Common applications of Multiple Imputation (MI) are too generic, yielding highly variable and nonreplicable results. PURPOSE: Evaluate a tailored MI approach for handling missing physical behavior (PB) outcome summaries (e.g., sitting time) due to accelerometer non-wear in an RCT and its impact in estimating time spent in PBs. METHODS: A missing data simulation was conducted from a complete subsample (N=39) of accelerometer data collected for 7-days at the start and end of a yearlong RCT. Data from 3 PB variables (sitting, standing and stepping time) were randomly deleted for 3 study groups at each timepoint to generate 10 datasets per group × timepoint with arbitrarily missing data (8-77%) in increments of 8%. A tailored MI approach was used for missing data where: i) each variable was imputed separately using unique correlated auxiliary variables, and ii) the number of imputations necessary to produce replicable and stable parameter estimates and standard errors were computed for each imputation model.
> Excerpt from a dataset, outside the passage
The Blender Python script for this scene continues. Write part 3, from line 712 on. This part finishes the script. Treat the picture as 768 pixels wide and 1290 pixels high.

Statistical differences in parameter estimates from univariate timepoint and repeated measures mixed model analyses between imputed and complete datasets were tested with paired sample T-tests and two-tailed Z scores, respectively. Errors (%) in parameter estimates relative to the complete dataset were calculated to quantify the magnitude and variability of the bias. RESULTS: The tailored MI approach produced unbiased parameter estimates and standard errors in both univariate timepoint and change analyses in sample sizes as small as N=13 with up to 54% missing data. Error and variability in parameter estimates increased exponentially above the 54% threshold in both univariate (mean % error ± SD: above threshold = 31 ± 10%, below threshold = 11 ± 4%) and change analyses (mean % error ± SD: above threshold =465 ± 98%, below threshold = 175 ± 55%). CONCLUSIONS: To our knowledge, this tailored approach is the most robust MI methodology to date for imputing incrementally missing accelerometer-based summary PB data in an RCT. Prior PB MI simulations yielded lower acceptable missing data thresholds (≤ 30%) in larger sample sizes (N ≥ 20), and did not test the impact on analyzing change between repeated measures. Tailoring MI to restore lost statistical power may prevent conservative estimates of the treatment effects in PB RCTs.